— Begin DATA PROVIDED —
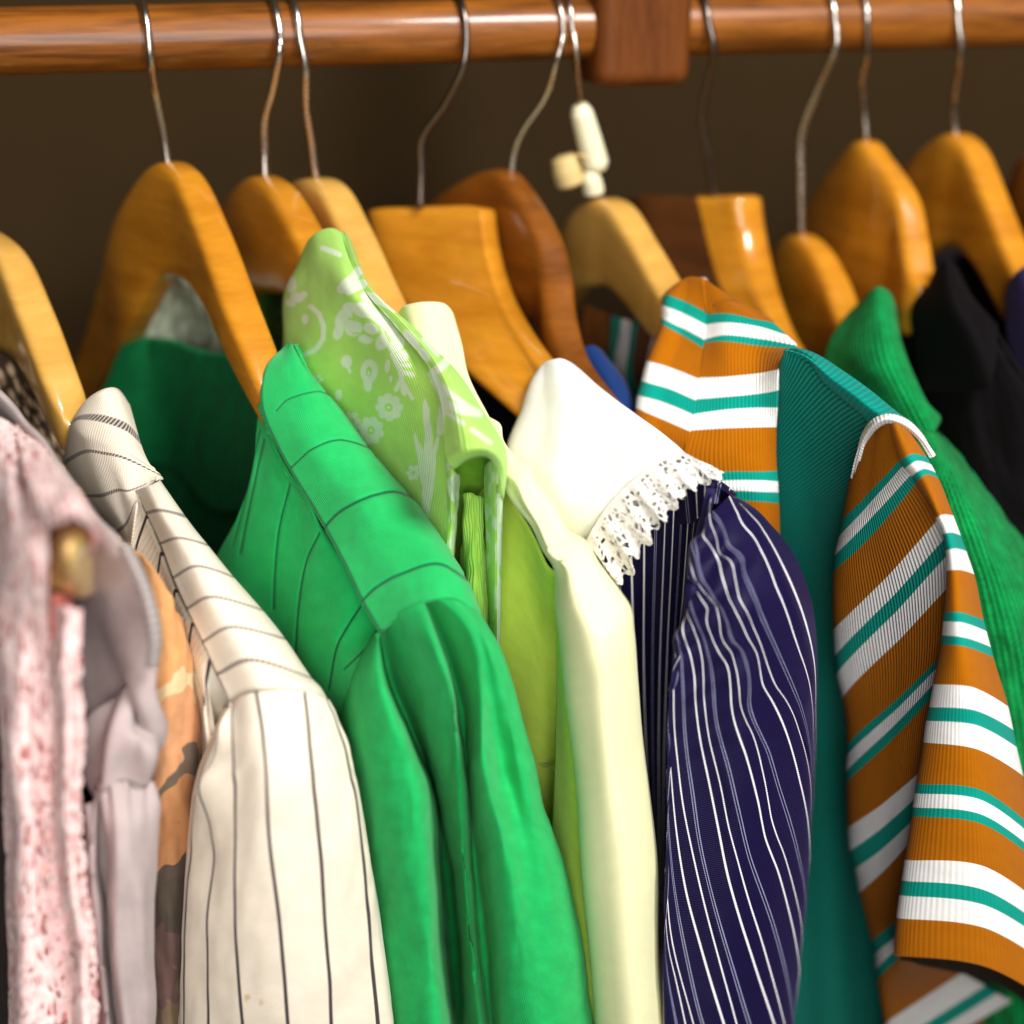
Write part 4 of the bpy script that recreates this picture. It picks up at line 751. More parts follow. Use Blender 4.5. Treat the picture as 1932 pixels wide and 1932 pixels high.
S15 = z6((-15, 1900),)+z9((-50, 300), (-50, 800), (-20, 1150), (60, 1600), (140, 1932), (165, 2010))
S16 = z9((-40, 500), (-60, 1000), (-40, 1400), (90, 1932), (110, 2010))
S17 = z9((-48, 700), (-66, 1200), (-50, 1500), (-5, 1700), (45, 1932), (60, 2010))
S18 = z9((-50, 900), (-70, 1300), (-62, 1600), (-5, 1932), (10, 2010))
S19 = z9((-52, 1100), (-74, 1500), (-74, 1932), (-74, 2010))
cs = [S19, S18, S17, S16, S15, S14, S13, S12, S11, S10, S9, S8, S7, S6, S5, S4, S3, S2, S1, SR]
sv = [-.667, -.32, 0, .333, .68, 1, 1.333, 1.68, 2, 2.333, 2.68, 3, 3.333, 3.68, 4, 4.333, 4.75]
sv = [0-.35, 0-.0, .333-.0, .68, 1, 1.333, 1.68, 2, 2.333, 2.68, 3, 3.333, 3.68, 4, 4.333, 4.68, 5.0]
# bright = *.0 and *.333, double faint = *.68
sv = {'S1': 5.0, 'S2': 4.333+.333-.333, }
sv = [-.32, 0, .333-.0, .68-.0, 1, 1.333, 1.68, 2, 2.333, 2.68, 3, 3.333, 3.68, 4, 4.333, 4.68, 5]
# order from the right: S1 bright, S2 bright, S3 faint, S4 bright, S5 bright, S6 faint ...
seq = {1: 5.333, 2: 5.0, 3: 4.68, 4: 4.333, 5: 4.0, 6: 3.68, 7: 3.333, 8: 3.0, 9: 2.68, 10: 2.333, 11: 2.0, 12: 1.68, 13: 1.333, 14: 1.0, 15: .68, 16: .333, 17: 0, 18: -.32, 19: -.667}
sv = [seq[i] for i in range(19, 0, -1)]+[5.43]
prof = {16: -17, 15: -17.6, 14: -18.2, 13: -18.9, 12: -19.5, 11: -20.2, 10: -20.8, 9: -21.4, 8: -21.9, 7: -22.3, 6: -22.7, 5: -23.0, 4: -23.2, 3: -23.1, 2: -22.4, 1: -21.4, 0: -20.0}
NC = []
srv = np.array(SR, float); join = {1: 1290, 2: 1350, 3: 1440, 4: 1530, 5: 1630, 6: 1700, 7: 1770, 8: 1850, 0: 900}
def sru(v): return float(np.interp(v, srv[:, 1], srv[:, 0]))
SEAM = [(1343, 930), (1326, 1005), (1310, 1090), (1297, 1160), (1287, 1230), (1278, 1300), (1270, 1400), (1266, 1450)]
for c, i in zip(cs, list(range(19, 0, -1))+[0]):
    v0 = c[0][1]
    if i > 3: c = [q for q in SEAM if q[1] < v0-14]+list(c)
    P = np.array(c, float); L = np.r_[0, np.cumsum(np.hypot(*(np.diff(P, axis=0).T)))]
    D = herm(L/L[-1], P, np.linspace(0, 1, 34)); out = []
    for u_, v_ in D:
        du = max(0, sru(v_)-u_); w = min(1, max(0, (v_-925)/230)); w = 1-(1-w)**1.6
        hw = 60+90*w; q = min(1, du/hw)
        y = -19.6-.6*w-(.9+2.0*w)*math.sqrt(max(0, 1-(1-q)**2))+max(0, du-hw)*.0055
        j = join.get(i)
        if j and v_ > j and i: y = -20.2+(v_-j)*.008; u_ = min(u_, sru(v_)-1-(v_-j)*.012)
        if i == 0: y = -19.4+max(0, v_-1150)*.0095; u_ = u_-max(0, v_-1290)*.016
        if i > 3 and v_ < v0: y += .4*min(1, (v0-v_)/50)
        out.append((u_, v_, y))
    NC.append(out)
def nd(s, t, u, v):
    a = np.clip(1-(v-1000)/480, 0, 1)*np.clip((v-960)/60, 0, 1)*np.clip((1440-u)/90, 0, 1)
    w = .36*np.sin((v*.9+u*1.15)/17.5)*a+.10*np.sin((v*1.3+u*.5)/11+2)*a
    return w+.12*(vnoise(u/50, v/130, 51)-.5)
loft('sleeve', NC, m_n, g, svals=sv, ns=340, nt=260, wrapR=(-10, 3), wrapL=(10, 3), disp=nd, thick=0)
loft('bodice', [[(1040, 960, -13), (1090, 1300, -13), (1120, 1600, -14), (1150, 1960, -14)], [(1120, 1040, -16), (1150, 1300, -15.6), (1190, 1600, -16), (1215, 1960, -16)], [(1230, 980, -17), (1225, 1280, -16.4), (1232, 1600, -16.4), (1240, 1960, -16.4)],
                [(1300, 910, -17.6), (1275, 1280, -16.9), (1262, 1600, -16.8), (1262, 1960, -16.8)], [(1352, 905, -18.4), (1322, 1005, -18.6), (1300, 1180, -18), (1292, 1400, -17.2), (1300, 1960, -17)], [(1390, 932, -17), (1360, 1005, -17), (1340, 1180, -16.6), (1330, 1400, -16), (1340, 1960, -16)]],
     m_n, g, svals=[-2.4, -.9, .55, 1.95, 2.9, 3.6], ns=90, nt=100, disp=lambda s, t, u, v: .25*(vnoise(u/30, v/140, 6)-.5))
seam_line(g, 'armhole_binding', [(1341, 922, -19.9), (1324, 1005, -20.4), (1308, 1090, -20.6), (1294, 1160, -20.7), (1284, 1235, -20.6), (1274, 1310, -20.4), (1266, 1410, -20.0)], cloth('navy_binding', c4(.02, .013, .07), sheen=.1), .26, 0)
loft('yoke', [[(1270, 900, -17.4), (1278, 990, -17.6)], [(1300, 890, -18.6), (1308, 985, -18.9)], [(1335, 897, -19.3), (1330, 960, -19.5)], [(1360, 912, -19.4), (1352, 950, -19.7)], [(1388, 936, -18.6), (1375, 955, -19.3)]], m_n, g, svals=[1.4, 1.8, 2.4, 2.7, 2.95], ns=40, nt=24)
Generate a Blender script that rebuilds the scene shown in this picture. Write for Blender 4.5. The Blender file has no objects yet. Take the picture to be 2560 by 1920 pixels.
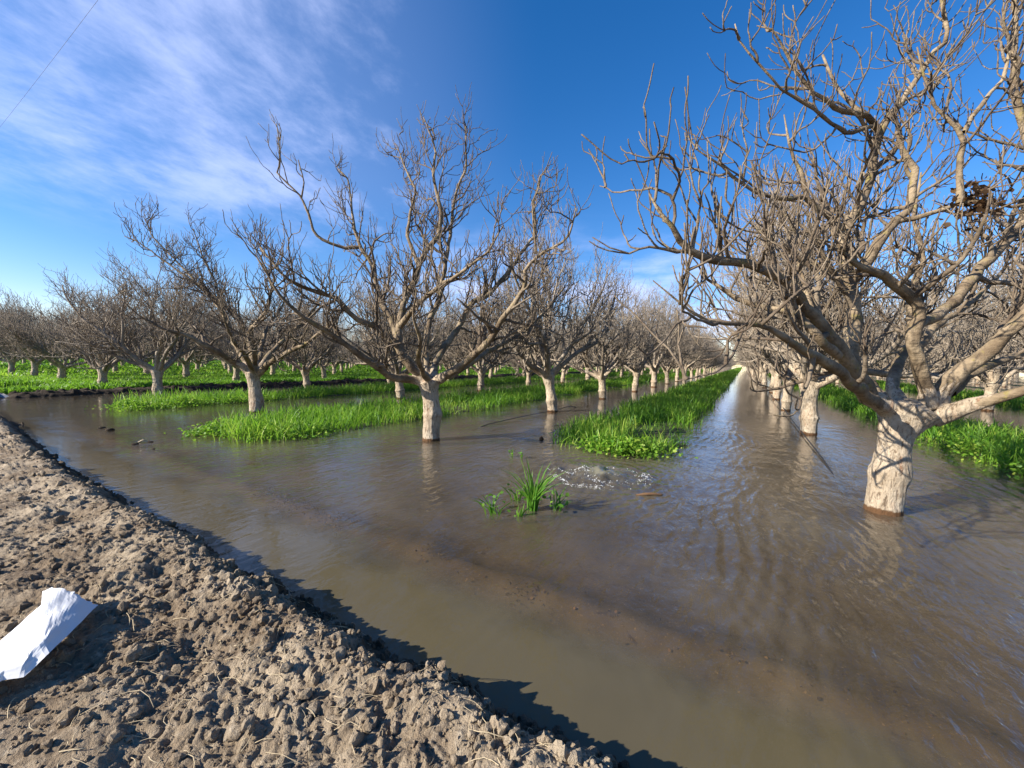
import bpy, math, random
import numpy as np

# ------------------------------------------------------------------ scene, camera, sky, sun
sc = bpy.context.scene
COL = sc.collection
CAM_H = 1.7
F_PX = 977.8                       # focal length in pixels of a 2560 px wide frame
YAW, PITCH, ROLL = 0.533437, 0.057331, 0.0180535
SUN_EL, SUN_AZ = math.radians(28), math.radians(38)   # sun stands behind and left: towards (-sin, -cos)

def cam_basis():
    F = np.array([-math.sin(YAW)*math.cos(PITCH), math.cos(YAW)*math.cos(PITCH), -math.sin(PITCH)])
    R = np.array([math.cos(YAW), math.sin(YAW), 0.0]); U = np.cross(R, F)
    return (R*math.cos(ROLL)+U*math.sin(ROLL), -R*math.sin(ROLL)+U*math.cos(ROLL), F)
CR, CU, CF = cam_basis()
CAM = np.array([0, 0, CAM_H])

cam = bpy.data.cameras.new('camera'); cam_o = bpy.data.objects.new('camera', cam); COL.objects.link(cam_o)
cam.sensor_fit = 'HORIZONTAL'; cam.sensor_width = 36; cam.lens = 36*F_PX/2560
cam.clip_start = 0.05; cam.clip_end = 5000
from mathutils import Matrix, Vector
M = Matrix(((CR[0], CU[0], -CF[0], 0), (CR[1], CU[1], -CF[1], 0), (CR[2], CU[2], -CF[2], CAM_H), (0, 0, 0, 1)))
cam_o.matrix_world = M
sc.camera = cam_o

def ray(u, v): return CF*F_PX + CR*(u-1280) - CU*(v-960)
def at_z(u, v, z=0.0):
    d = ray(u, v); return CAM + d*((z-CAM_H)/d[2])
def at_depth(u, v, dep):
    return CAM + ray(u, v)*(dep/F_PX)

sc.view_settings.view_transform = 'Standard'; sc.view_settings.look = 'None'
sc.view_settings.exposure = 1.08; sc.view_settings.gamma = 1.0
sc.cycles.use_denoising = True
sc.cycles.max_bounces = 7; sc.cycles.diffuse_bounces = 3; sc.cycles.glossy_bounces = 3
sc.cycles.transparent_max_bounces = 8; sc.cycles.transmission_bounces = 4
sc.cycles.caustics_reflective = False; sc.cycles.caustics_refractive = False
sc.cycles.sample_clamp_indirect = 6.0

sun = bpy.data.lights.new('sun', 'SUN'); sun.energy = 5.0; sun.angle = math.radians(0.5); sun.color = (1.0, 0.93, 0.82)
sun_o = bpy.data.objects.new('sun', sun); COL.objects.link(sun_o)
to_sun = Vector((-math.sin(SUN_AZ)*math.cos(SUN_EL), -math.cos(SUN_AZ)*math.cos(SUN_EL), math.sin(SUN_EL)))
sun_o.rotation_euler = to_sun.to_track_quat('Z', 'Y').to_euler()

class NT:
    """small helper for writing node trees"""
    def __init__(s, tree):
        s.t = tree; tree.nodes.clear()
    def n(s, kind, **kw):
        nd = s.t.nodes.new(kind)
        for k, v in kw.items():
            if k.startswith('i_'):
                nd.inputs[k[2:].replace('_', ' ')].default_value = v
            else: setattr(nd, k, v)
        return nd
    def l(s, a, b): s.t.links.new(a, b)
    def math(s, op, a, b=None, c=None, clamp=False):
        nd = s.t.nodes.new('ShaderNodeMath'); nd.operation = op; nd.use_clamp = clamp
        for i, x in enumerate((a, b, c)):
            if x is None: continue
            if isinstance(x, (int, float)): nd.inputs[i].default_value = x
            else: s.l(x, nd.inputs[i])
        return nd.outputs[0]
    def vmath(s, op, a, b=None):
        nd = s.t.nodes.new('ShaderNodeVectorMath'); nd.operation = op
        for i, x in enumerate((a, b)):
            if x is None: continue
            if isinstance(x, (tuple, list)): nd.inputs[i].default_value = x
            else: s.l(x, nd.inputs[i])
        return nd
    def step(s, x, a, b, lo=0.0, hi=1.0):
        nd = s.t.nodes.new('ShaderNodeMapRange'); nd.interpolation_type = 'SMOOTHSTEP'
        s.l(x, nd.inputs['Value'])
        for k, v in (('From Min', a), ('From Max', b), ('To Min', lo), ('To Max', hi)): nd.inputs[k].default_value = v
        return nd.outputs[0]
    def mix(s, fac, a, b, blend='MIX'):
        nd = s.t.nodes.new('ShaderNodeMix'); nd.data_type = 'RGBA'; nd.blend_type = blend
        for sock, x in ((nd.inputs[0], fac), (nd.inputs[6], a), (nd.inputs[7], b)):
            if isinstance(x, (int, float)): sock.default_value = x
            elif isinstance(x, (tuple, list)): sock.default_value = (*x[:3], 1)
            else: s.l(x, sock)
        return nd.outputs[2]
    def noise(s, vec, scale, detail=4, rough=0.55, dist=0.0, out=0):
        nd = s.t.nodes.new('ShaderNodeTexNoise')
        if vec is not None: s.l(vec, nd.inputs['Vector'])
        nd.inputs['Scale'].default_value = scale; nd.inputs['Detail'].default_value = detail
        nd.inputs['Roughness'].default_value = rough; nd.inputs['Distortion'].default_value = dist
        return nd.outputs[out]
    def mapping(s, vec, scale=(1, 1, 1), rot=(0, 0, 0), loc=(0, 0, 0)):
        nd = s.t.nodes.new('ShaderNodeMapping'); s.l(vec, nd.inputs['Vector'])
        nd.inputs['Scale'].default_value = scale; nd.inputs['Rotation'].default_value = rot; nd.inputs['Location'].default_value = loc
        return nd.outputs[0]

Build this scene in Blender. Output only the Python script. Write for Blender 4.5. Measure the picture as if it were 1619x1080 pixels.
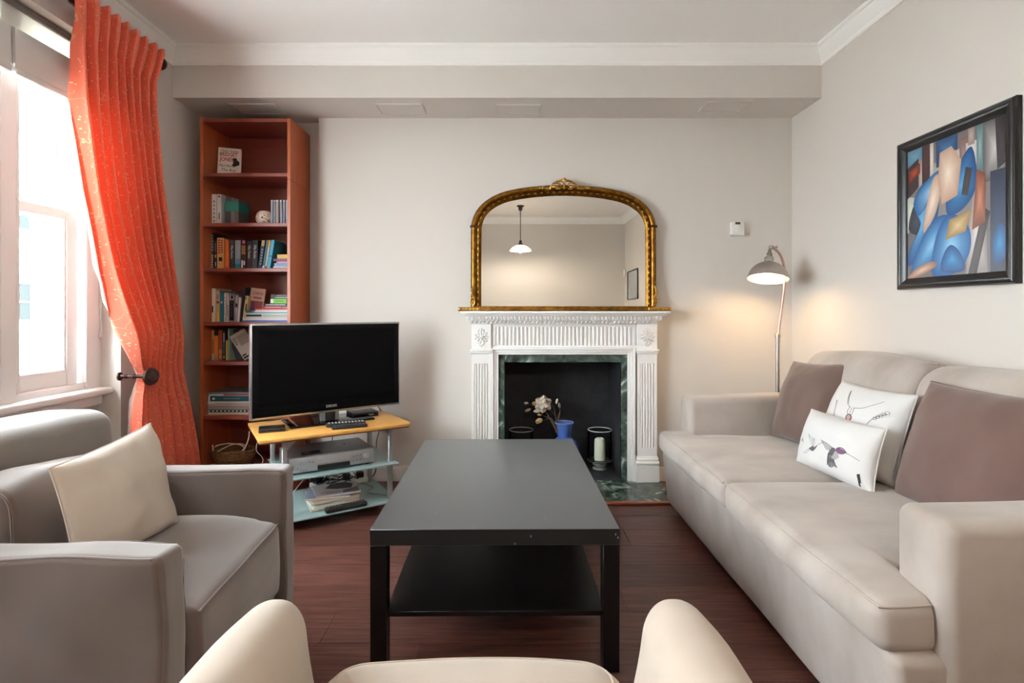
— End DATA PROVIDED —
WRITTEN EXERCISE:
Go back to the lines above and output, exactly as they stand, the ones from the line containing "Generate a Blender" to the line containing "import numpy as np". Leave all pictures behind.

EXERCISE SOLUTION:
Generate a Blender script that rebuilds the scene shown in this picture. Write for Blender 4.5. The Blender file has no objects yet. Take the picture to be 2560 by 1920 pixels.
import bpy, math, random
import numpy as np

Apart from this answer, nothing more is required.